That's literally what this post is... my mind has upheaved all of these thoughts, so I'm sorry if they don't make sense. I just really need to get them out, sort through them somehow.
Somehow.
I have always wanted a lot of children. I've pictured my home being loud, crazy, busy, messy... everything that comes with having a large family. Most of all, I pictured motherhood being the final piece of me that has always been missing - like the fulfillment of myself, or the culmination of "Erica" and all that entails. It's as if I expected to become a mother and then just sigh and say, "Finally, I am what I was made to be. I am doing what I was made to do." And I love love love being a mother. I have never experienced so much love as I have for Evie. It is such an overwhelming love. But it hasn't fulfilled me in the way I expected. In fact, I feel that the longing inside myself to become more "me" has grown even stronger since Everlyn was born. Instead of that fulfilled, content sigh of relief, something is constantly nagging in my mind saying, "Motherhood is so wonderful for you. But you were meant to live so much bigger than this. Don't think so small." I don't know what that means. And I feel like I'm going to go crazy more and more each day until I figure it out.

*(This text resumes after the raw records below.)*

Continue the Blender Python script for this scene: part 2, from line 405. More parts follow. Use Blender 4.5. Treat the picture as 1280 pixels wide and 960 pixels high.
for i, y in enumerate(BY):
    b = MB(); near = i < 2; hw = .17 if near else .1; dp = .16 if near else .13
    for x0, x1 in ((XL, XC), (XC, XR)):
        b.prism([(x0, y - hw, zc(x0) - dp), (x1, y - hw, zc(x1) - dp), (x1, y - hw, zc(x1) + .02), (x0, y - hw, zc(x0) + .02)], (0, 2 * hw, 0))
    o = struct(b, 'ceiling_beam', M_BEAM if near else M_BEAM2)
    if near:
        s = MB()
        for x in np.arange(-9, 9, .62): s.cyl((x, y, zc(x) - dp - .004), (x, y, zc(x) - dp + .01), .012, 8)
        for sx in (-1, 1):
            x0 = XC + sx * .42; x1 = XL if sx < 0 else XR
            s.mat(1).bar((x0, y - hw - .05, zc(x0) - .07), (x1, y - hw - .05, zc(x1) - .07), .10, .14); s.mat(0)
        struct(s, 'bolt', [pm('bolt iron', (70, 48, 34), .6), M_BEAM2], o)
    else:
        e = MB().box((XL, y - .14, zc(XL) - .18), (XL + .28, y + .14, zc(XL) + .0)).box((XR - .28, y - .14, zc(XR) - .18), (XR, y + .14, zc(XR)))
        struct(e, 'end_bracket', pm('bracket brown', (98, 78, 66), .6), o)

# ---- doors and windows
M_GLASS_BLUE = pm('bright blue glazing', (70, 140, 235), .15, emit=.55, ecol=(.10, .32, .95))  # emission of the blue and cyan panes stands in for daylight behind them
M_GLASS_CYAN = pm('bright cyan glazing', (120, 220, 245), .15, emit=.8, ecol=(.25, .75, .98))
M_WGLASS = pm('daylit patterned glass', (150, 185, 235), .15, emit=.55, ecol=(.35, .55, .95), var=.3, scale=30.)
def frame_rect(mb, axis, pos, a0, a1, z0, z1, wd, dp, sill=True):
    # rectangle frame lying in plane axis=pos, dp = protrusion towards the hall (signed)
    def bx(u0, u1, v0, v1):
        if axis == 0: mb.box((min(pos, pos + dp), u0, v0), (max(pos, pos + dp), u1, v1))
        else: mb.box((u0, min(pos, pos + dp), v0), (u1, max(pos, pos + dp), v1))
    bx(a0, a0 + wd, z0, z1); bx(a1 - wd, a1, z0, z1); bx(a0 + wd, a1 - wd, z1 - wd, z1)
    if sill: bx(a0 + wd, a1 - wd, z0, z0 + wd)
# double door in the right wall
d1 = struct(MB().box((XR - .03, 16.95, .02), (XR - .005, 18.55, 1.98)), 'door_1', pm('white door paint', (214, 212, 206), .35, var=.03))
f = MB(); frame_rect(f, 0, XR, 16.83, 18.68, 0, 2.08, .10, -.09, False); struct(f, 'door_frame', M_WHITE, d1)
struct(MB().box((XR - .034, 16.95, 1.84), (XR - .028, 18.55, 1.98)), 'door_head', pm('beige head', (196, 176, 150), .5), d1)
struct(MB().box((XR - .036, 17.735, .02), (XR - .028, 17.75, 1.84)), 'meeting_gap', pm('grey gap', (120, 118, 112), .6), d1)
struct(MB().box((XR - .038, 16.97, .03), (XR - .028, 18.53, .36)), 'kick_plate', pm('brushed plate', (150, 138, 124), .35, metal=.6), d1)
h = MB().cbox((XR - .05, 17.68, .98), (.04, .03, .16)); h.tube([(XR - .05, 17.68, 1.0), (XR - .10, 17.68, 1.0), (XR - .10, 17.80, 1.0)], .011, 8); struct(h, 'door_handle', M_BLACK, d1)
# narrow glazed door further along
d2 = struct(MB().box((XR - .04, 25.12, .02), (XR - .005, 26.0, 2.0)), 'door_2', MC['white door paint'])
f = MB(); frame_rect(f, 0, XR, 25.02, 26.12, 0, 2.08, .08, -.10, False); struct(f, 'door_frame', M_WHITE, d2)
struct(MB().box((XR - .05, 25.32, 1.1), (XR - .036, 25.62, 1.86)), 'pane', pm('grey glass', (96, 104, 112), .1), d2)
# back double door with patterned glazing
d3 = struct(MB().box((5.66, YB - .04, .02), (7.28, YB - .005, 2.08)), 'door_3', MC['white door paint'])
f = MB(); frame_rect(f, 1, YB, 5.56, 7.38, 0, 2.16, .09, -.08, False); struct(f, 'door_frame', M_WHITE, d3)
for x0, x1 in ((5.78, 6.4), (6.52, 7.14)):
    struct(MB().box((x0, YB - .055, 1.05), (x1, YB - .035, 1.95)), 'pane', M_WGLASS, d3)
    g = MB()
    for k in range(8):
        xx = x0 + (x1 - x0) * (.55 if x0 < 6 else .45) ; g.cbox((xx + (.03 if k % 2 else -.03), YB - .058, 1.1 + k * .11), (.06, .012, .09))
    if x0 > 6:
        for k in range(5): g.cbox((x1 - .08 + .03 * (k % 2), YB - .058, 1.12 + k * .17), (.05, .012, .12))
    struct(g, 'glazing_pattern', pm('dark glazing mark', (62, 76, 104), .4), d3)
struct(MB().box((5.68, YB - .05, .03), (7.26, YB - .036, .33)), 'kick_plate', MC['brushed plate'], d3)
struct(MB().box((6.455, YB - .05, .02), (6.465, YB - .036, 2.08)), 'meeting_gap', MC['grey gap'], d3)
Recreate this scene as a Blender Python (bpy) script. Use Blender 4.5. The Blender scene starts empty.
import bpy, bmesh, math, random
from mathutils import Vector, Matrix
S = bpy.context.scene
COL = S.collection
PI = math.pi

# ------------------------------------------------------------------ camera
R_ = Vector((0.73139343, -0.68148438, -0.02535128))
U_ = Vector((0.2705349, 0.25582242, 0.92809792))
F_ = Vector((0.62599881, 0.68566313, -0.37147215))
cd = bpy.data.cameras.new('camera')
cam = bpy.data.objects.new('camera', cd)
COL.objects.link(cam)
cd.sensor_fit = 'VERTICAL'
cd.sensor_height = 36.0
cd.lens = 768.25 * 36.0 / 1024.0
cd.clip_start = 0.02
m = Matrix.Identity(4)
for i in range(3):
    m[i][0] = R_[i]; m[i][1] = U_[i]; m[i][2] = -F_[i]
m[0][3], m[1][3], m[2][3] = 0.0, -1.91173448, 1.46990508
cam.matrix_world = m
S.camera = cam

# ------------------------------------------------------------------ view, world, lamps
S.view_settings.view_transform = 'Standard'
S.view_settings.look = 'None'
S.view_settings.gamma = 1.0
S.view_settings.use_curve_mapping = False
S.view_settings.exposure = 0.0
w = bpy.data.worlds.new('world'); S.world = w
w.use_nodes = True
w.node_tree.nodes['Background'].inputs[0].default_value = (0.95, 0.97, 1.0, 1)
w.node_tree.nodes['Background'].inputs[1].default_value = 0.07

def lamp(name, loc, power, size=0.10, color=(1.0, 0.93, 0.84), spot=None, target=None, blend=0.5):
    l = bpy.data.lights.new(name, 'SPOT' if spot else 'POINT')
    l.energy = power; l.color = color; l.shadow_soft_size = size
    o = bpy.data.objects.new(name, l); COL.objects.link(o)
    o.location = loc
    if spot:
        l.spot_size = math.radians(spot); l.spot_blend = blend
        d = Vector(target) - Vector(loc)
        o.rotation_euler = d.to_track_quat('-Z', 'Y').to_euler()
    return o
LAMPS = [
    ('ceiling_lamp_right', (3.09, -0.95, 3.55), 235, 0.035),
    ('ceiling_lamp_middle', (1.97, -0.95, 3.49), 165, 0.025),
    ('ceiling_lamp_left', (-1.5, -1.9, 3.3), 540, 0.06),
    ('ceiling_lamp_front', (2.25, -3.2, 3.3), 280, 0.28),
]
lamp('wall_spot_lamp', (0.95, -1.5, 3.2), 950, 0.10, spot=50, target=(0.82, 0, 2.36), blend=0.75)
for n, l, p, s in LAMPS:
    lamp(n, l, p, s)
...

I also feel like the curtain has been pulled back for me in many areas of faith. It's as if I see the "dark side" of Christianity for what it really can be. I sometimes look through the atrium in our church and see a crowd of people pretending to have everything together, pretending to be happy in front of each other. A fear of brutal honesty, perhaps. I don't know. Maybe everyone is afraid to admit that they're not okay because it feels like admitting failure. Is that what it's all about? Is that what I will look back at the end of my life and remember my church experience to be? Will I remember the exhausting pressure to put on my happy-pastor's-wife face?
Maybe I'm just in a rut, a funk, whatever. Maybe I'm going through some kind of intense period of personal growth. I have no idea. I just know that I feel increasingly more restless and discontent with myself (but not with my life or my family - just with who I am versus what I am supposed to be... if that makes sense.)
Right now, I don't know what else to do but wait. Wait for clarity, wait for these feelings to go away, I'm not sure. I'm waiting, but I don't know what I'm waiting for. So here I am. If I figure it out, I'll let you know.